Assim, a pergunta de um milhão de dólares para entender cabeça de jornalista é: qual é o alunado de comunicação e jornalismo? Ao menos tirando pela minha experiência na UFBA, o estudante de jornalismo não está nem aí para la revolución. Em vez disso, quer ficar fumando maconha (o apelido da Facom, Faculdade de Comunicação, é Faconha) e acasalar. Os homens pegam mulher conforme sua fluência no beletrismo da moda; as mulheres selecionam o barbudinho de óculos de aros grossos e camisa florida conforme sua capacidade para fazer poemas ruins como AMAR ELO CURA. Numa palavra, se o sujeito quiser saber escrever o bastante para pegar mulher com base no papo, ele em geral não vai se aprofundar e fazer Letras; vai fazer Jornalismo. Aliás, se ele não quiser se aprofundar em absolutamente nada e ficar assim meio por dentro de tudo, ele pode fazer Jornalismo. Jornalismo é o curso ideal para quem quer afetar profundidade mesmo que seja superficial (o que não quer dizer que todo mundo que escolha fazer jornalismo tenha esse perfil).

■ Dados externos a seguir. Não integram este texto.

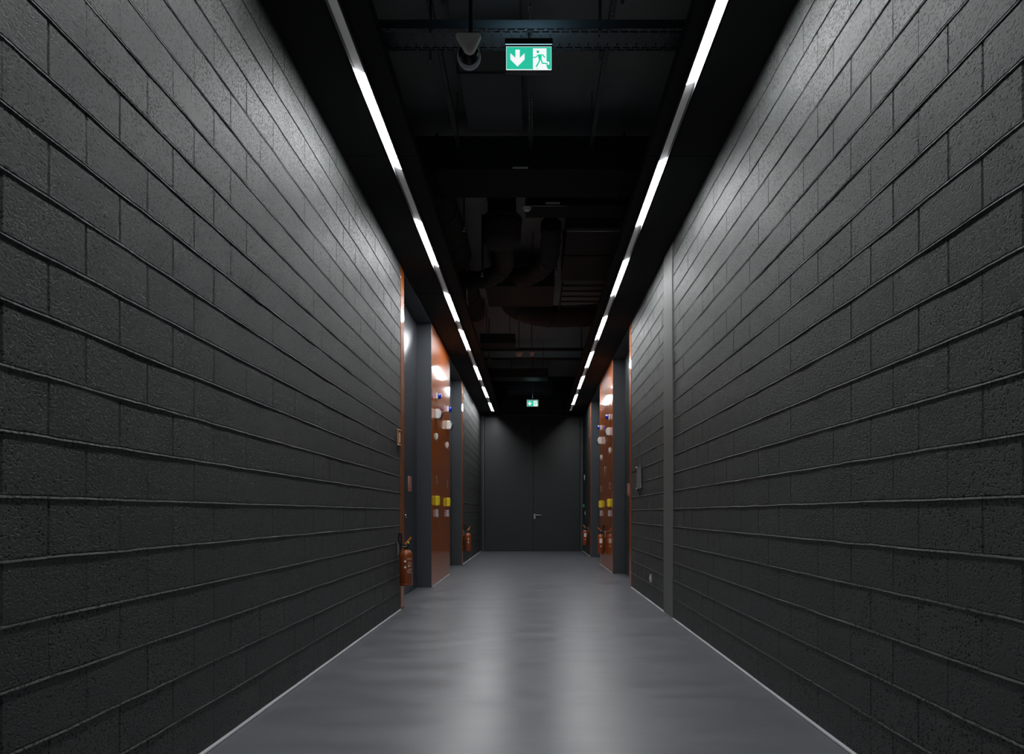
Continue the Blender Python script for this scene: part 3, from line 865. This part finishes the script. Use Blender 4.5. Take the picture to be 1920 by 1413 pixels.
def sensor():
    t = empty('door_sensor', label='x', cat='sensor', group='small white oval sensors on the lacquered panels')
    MB().box(0.0, 0.012, -0.034, 0.034, -0.056, 0.056, 0.004).build('base', M['white'], t)
    b = MB()
    pr = [(0.030, 0.0), (0.029, 0.014), (0.023, 0.028), (0.012, 0.037), (0.002, 0.040)]
    b.lathe(pr, (0, 0, 0), (1, 0, 0), 24)
    b.v = [(x * 0.65 + 0.010, y, z * 1.75) for x, y, z in b.v]
    b.build('shell', M['white'], t)
    MB().cyl((0.02, 0, -0.050), (0.02, 0, -0.085), 0.003, 8).build('pull_cord', M['white'], t)
    return t
def grip():
    t = empty('vertical_handle', label='x', cat='handle', group='slim steel handles on the lacquered panels')
    b = MB().box(0.010, 0.018, -0.010, 0.010, -0.07, 0.07, 0.003)
    b.build('bar', M['alu'], t)
    for s in (-1, 1):
        MB().cyl((0, 0, s * 0.055), (0.017, 0, s * 0.055), 0.006, 10).build('mount', M['alu'], t)
    return t
def callpoint():
    t = empty('call_point', label='x', cat='call point', group='yellow call points on the lacquered panels')
    MB().box(0.0, 0.050, -0.062, 0.062, -0.080, 0.080, 0.006).build('cover', M['yellow'], t)
    MB().box(0.050, 0.062, -0.052, 0.052, -0.068, 0.068, 0.004).build('front_window', M['yellow'], t)
    return t
def keyswitch():
    t = empty('key_switch', label='x', cat='switch', group='pale key switches on the lacquered panels')
    MB().box(0.0, 0.036, -0.040, 0.040, -0.064, 0.064, 0.006).build('body', M['lilac'], t)
    MB().lathe([(0.014, 0), (0.014, 0.010), (0.011, 0.012)], (0.036, 0, 0.02), (1, 0, 0), 18).build('lock_barrel', M['chrome'], t)
    MB().box(0.036, 0.045, -0.012, 0.012, -0.045, -0.02, 0.002).build('rocker', M['lilac'], t)
    return t
KINDS = [(strobe, 3.13, 'topmost blue and white beacon,'),
         (horn, 2.83, 'white box alarm horn with grey dish,'),
         (sensor, 2.46, 'small white oval sensor below the horn,'),
         (grip, 1.735, 'slim steel handle above the yellow box,'),
         (callpoint, 1.39, 'yellow call point box,'),
         (keyswitch, 1.18, 'pale key switch below the yellow box,')]
PLACES = [(-1, 11.55, 'near side of left orange panel'), (-1, 13.02, 'far side of left orange panel'),
          (1, 14.05, 'near side of right orange panel'), (1, 15.8, 'far side of right orange panel')]
for fn, z, lab in KINDS:
    src = None
    for s, y, where in PLACES:
        x = (WL + PF) if s < 0 else (WR - PF)
        label = lab + ' ' + where
        if src is None:
            src = fn(); src.location = (x, y, z); src['label'] = label
            src.rotation_euler = (0, 0, 0 if s < 0 else pi)
        else:
            place_copy(src, (x, y, z), 0 if s < 0 else pi, label)
# extra thin handle on the right panel
t = empty('pull_rod', (WR - PF, 2041 / 136.5, Zp(883, 2041 / 136.5)), pi, label='very thin vertical rod in the middle of the right orange panel', cat='rod')
MB().cyl((0.018, 0, -0.085), (0.018, 0, 0.085), 0.004, 8).build('rod', M['alu'], t)
MB().cyl((0, 0, 0.085), (0.024, 0, 0.085), 0.008, 10).build('mount', M['alu'], t)

# ------------------------------------------------------------------ fire extinguishers
def extinguisher():
    """wall at local x = 0, base of bottle at z = 0"""
    t = empty('fire_extinguisher', label='x', cat='fire extinguisher', group='fire extinguishers hung on the walls')
    c = 0.10; R = 0.078
    MB().lathe([(0.05, 0.0), (0.068, 0.003), (R, 0.014), (R, 0.36), (0.074, 0.385), (0.062, 0.408), (0.042, 0.425), (0.026, 0.432), (0.022, 0.445)], (c, 0, 0), (0, 0, 1), 40).build('bottle', M['ext'], t)
    MB().lathe([(R * .98, 0.0), (R * 1.012, 0.002), (R * 1.012, 0.012), (R * .98, 0.014)], (c, 0, 0.016), (0, 0, 1), 40).build('foot_ring', M['ext'], t)
    v = MB().lathe([(0.026, 0.0), (0.026, 0.03), (0.02, 0.036), (0.018, 0.06)], (c, 0, 0.44), (0, 0, 1), 20)
    v.box(c - 0.055, c + 0.04, -0.014, 0.014, 0.468, 0.496, 0.004)
    v.build('valve', M['black'], t)
    MB().tube([(c - 0.05, 0, 0.49), (c, 0, 0.505), (c + 0.045, 0, 0.52)], 0.009, 10).build('carry_handle', M['black'], t)
    lv = MB(); lv.add([(c - 0.02, -0.012, 0.50), (c - 0.02, 0.012, 0.50), (c + 0.058, 0.012, 0.585), (c + 0.058, -0.012, 0.585),
                       (c - 0.004, -0.012, 0.49), (c - 0.004, 0.012, 0.49), (c + 0.066, 0.012, 0.570), (c + 0.066, -0.012, 0.570)],
                      [(0, 1, 2, 3), (7, 6, 5, 4), (0, 3, 7, 4), (1, 5, 6, 2), (3, 2, 6, 7), (0, 4, 5, 1)])
    lv.build('lever', M['lever'], t)
    MB().lathe([(0.013, 0), (0.014, 0.004), (0.012, 0.012)], (c + 0.03, -0.014, 0.498 + 0.018), (0.3, -1, 0.2), 18).build('pressure_gauge', M['lime'], t)
    MB().tube([(c + 0.012, -0.02, 0.462), (c - 0.05, -0.028, 0.468), (c - 0.078, -0.03, 0.52), (c - 0.080, -0.03, 0.60), (c - 0.066, -0.03, 0.635), (c - 0.050, -0.03, 0.60), (c - 0.052, -0.03, 0.50), (c - 0.06, -0.03, 0.44), (c - 0.072, -0.05, 0.36)], 0.0105, 10, 8).build('hose', M['black'], t)
    MB().box(0.0, 0.012, -0.03, 0.03, 0.36, 0.52, 0.003).box(0.012, 0.05, -0.012, 0.012, 0.47, 0.485, 0.002).build('wall_bracket', M['alu'], t)
    return t, c, R
def curved_patch(c, R, a0, a1, z0, z1, n=6):
    m = MB(); vs = []
    for i in range(n + 1):
        a = a0 + (a1 - a0) * i / n
        for r in (R + 0.0006, R + 0.0012):
            for z in (z0, z1): vs.append((c + r * cos(a), r * sin(a), z))
    fs = []
    for i in range(n):
        b = i * 4
        fs += [(b + 2, b + 6, b + 7, b + 3), (b, b + 1, b + 5, b + 4), (b, b + 4, b + 6, b + 2), (b + 1, b + 3, b + 7, b + 5)]
    fs += [(0, 2, 3, 1), (n * 4, n * 4 + 1, n * 4 + 3, n * 4 + 2)]
    return m.add(vs, fs)
def merge(parts):
    m = MB()
    for p in parts: m.add(p.v, p.f)
    return m
e0, c, R = extinguisher()
plain = copy_tree(e0)               # without print, source for the labelled ones
def printed(t, sgn):
    """pale pictograms and lines of print on the side that shows; sgn=-1 puts them towards -y"""
    q = []
    base = -pi / 2 + 0.05
    for z, s in ((0.295, 0.022), (0.225, 0.022)):
        for k in range(3):
            q.append(curved_patch(c, R, base - 0.18 + 0.05 * (1 if k != 1 else 0), base + 0.18 - 0.05 * (1 if k != 1 else 0), z + (k - 1) * s / 3 - s / 6, z + (k - 1) * s / 3 + s / 6 + 0.0005, 3))
    rows = [(0.33, .35, 1.15), (0.315, .3, 1.2), (0.28, .45, 1.0), (0.262, .4, 1.1), (0.20, .5, 1.2), (0.185, .3, 1.15), (0.17, .3, .9), (0.155, .4, 1.2)]
    u = []
    for z, a, b in rows:
        u.append(curved_patch(c, R, -pi / 2 + a, -pi / 2 + b, z, z + 0.006, 4))
    q.append(curved_patch(c, R, -pi / 2 + .5, -pi / 2 + .7, 0.232, 0.25, 3)); q.append(curved_patch(c, R, -pi / 2 + .85, -pi / 2 + .95, 0.235, 0.25, 3))
    merge(q).build('pictogram', M['paper'], t)
    merge(u).build('printed_text', M['faded'], t)
e0.location = (WL, 8.30, 0.315)
printed(e0, -1)
e0['label'] = 'orange-red fire extinguisher with pale print, nearest on the left wall'
e1 = copy_tree(plain); e1.location = (WL, 16.16, 0.29)
qs = merge([curved_patch(c, R, -pi / 2 + .1, -pi / 2 + .5, 0.28, 0.31, 3), curved_patch(c, R, -pi / 2 + .1, -pi / 2 + .5, 0.20, 0.225, 3), curved_patch(c, R, -pi / 2 + .15, -pi / 2 + .45, 0.24, 0.25, 3)])
qs.build('pictogram', M['paper'], e1)
e1['label'] = 'small orange-red fire extinguisher beyond the second left door'
plain.location = (WR, 15.0, 0.30); plain.rotation_euler = (0, 0, pi)
# right-hand ones are turned, so the camera sees local +y
curved_patch(c, R, pi / 2 - 0.45, pi / 2 + 0.35, 0.24, 0.34, 8).build('paper_label', M['paper'], plain)
curved_patch(c, R, pi / 2 - 0.18, pi / 2 + 0.12, 0.155, 0.185, 4).build('test_seal', M['paper'], plain)
plain['label'] = 'fire extinguisher with a white label in front of the right orange panel'
place_copy(plain, (WR, 19.45, 0.285), pi, 'fire extinguisher with a white label near the right end of the corridor')

# ------------------------------------------------------------------ small wall fittings
def wall_thing(name, side, Y, z, label, cat, off=0.0):
    return empty(name, ((WL if side < 0 else WR) - side * off, Y, z), 0 if side < 0 else pi, label=label, cat=cat)
t = wall_thing('brass_plate', -1, 8.34, Zp(820, 8.34), 'orange brass plate high on the left block wall above the extinguisher', 'plate')
MB().box(0, 0.010, -0.07, 0.07, -0.09, 0.09, 0.002).build('back_plate', M['brass'], t)
MB().box(0.010, 0.020, -0.03, 0.03, -0.06, 0.06, 0.004).build('raised_strip', M['detector'], t)
for s in (-1, 1):
    MB().box(0.0, 0.026, -0.072, 0.072, s * 0.09 - 0.006, s * 0.09 + 0.006, 0.002).build('end_clip', M['detector'], t)

def sticker_door(side, Y, z, w, label):
    f = (WL - REC) if side < 0 else (WR + REC)
    t = empty('door_sign', (f, Y, z), 0 if side < 0 else pi, label=label, cat='sign')
    MB().box(0.0002, 0.003, -w / 2, w / 2, -0.11, 0.11).build('sign_plate', M['paper'], t)
    m = MB().box(0.003, 0.0036, -w / 2 + 0.012, w / 2 - 0.012, -0.102, 0.102).build('red_field', M['red'], t)
    g = MB()
    for k in range(6):
        zz = 0.075 - k * 0.026
        g.box(0.0036, 0.0041, -w / 2 + 0.03, w / 2 - 0.03 - (0.03 if k % 2 else 0), zz, zz + 0.009)
    g.build('text_line', M['faded'], m)
sticker_door(-1, 10.40, Zp(906.5, 10.4), 0.26, 'red sign with pale text on the near left door')
sticker_door(1, 13.06, Zp(917, 13.06), 0.24, 'red sign with pale text on the near right door')

t = wall_thing('door_plate', 1, 10.145, EYE + 0.52, 'grey metal plate on four screw standoffs, right block wall', 'plate')
MB().box(0.014, 0.018, -0.20, 0.20, -0.155, 0.155, 0.001).build('plate', M['alu'], t)
for sy in (-1, 1):
    for szz in (-1, 1):
        MB().lathe([(0.010, 0), (0.010, 0.018), (0.015, 0.018), (0.015, 0.030), (0.012, 0.033)], (0, sy * 0.185, szz * 0.16), (1, 0, 0), 18).build('standoff', M['chrome'], t)
t = wall_thing('power_outlet', 1, 9.2, Zp(1084, 9.2), 'small pale socket outlet low on the right wall', 'socket')
MB().box(0, 0.012, -0.055, 0.055, -0.052, 0.052, 0.003).build('cover_plate', M['lilac'], t)
MB().lathe([(0.024, 0), (0.024, 0.008), (0.018, 0.008), (0.018, 0.002)], (0.012, 0, 0), (1, 0, 0), 20).build('socket', M['white'], t)
t = wall_thing('push_button', 1, 21.1, Zp(948, 21.1), 'green push button by the right end of the corridor', 'button')
MB().box(0, 0.04, -0.05, 0.05, -0.055, 0.055, 0.006).build('box', M['green'], t)
MB().lathe([(0.02, 0), (0.02, 0.01)], (0.04, 0, 0), (1, 0, 0), 16).build('button', M['white'], t)
t = wall_thing('light_switch', 1, 20.7, Zp(961.5, 20.7), 'pale light switch below the green push button', 'switch')
MB().box(0, 0.014, -0.045, 0.045, -0.065, 0.065, 0.003).build('cover_plate', M['lilac'], t)
MB().box(0.014, 0.020, -0.03, 0.03, -0.04, 0.04, 0.003).build('rocker', M['white'], t)
t = wall_thing('wall_plate', 1, 21.0, Zp(895, 21.0), 'slim grey plate high above the green push button', 'plate')
MB().box(0, 0.012, -0.03, 0.03, -0.08, 0.08, 0.003).build('plate', M['grey'], t)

Creio que o melhor jeito de se atestar isso é a maldita moda da cultura nerd. Cultura nerd serve para posar de gênio incompreendido só por ser um adolescente tardio com hobbies infantis. É muito investimento em aparência acompanhado de zero, necas, nadinha de nada, em conteúdo. Pois bem: os cursos de Jornalismo legitimaram essa frivolidade sob a chave de “cultura pop” ou contemporânea e tratam-na como especialidade legítima.

Assim, tomo o grupo dos formados em Jornalismo como um grupo especialmente propenso a seguir manadas para ficar bem na fita. Não precisa dar dinheiro, nem chamar numa salinha. Não precisa nem ter uma ideologia. Para repetir propaganda, basta o desejo de ser antenado.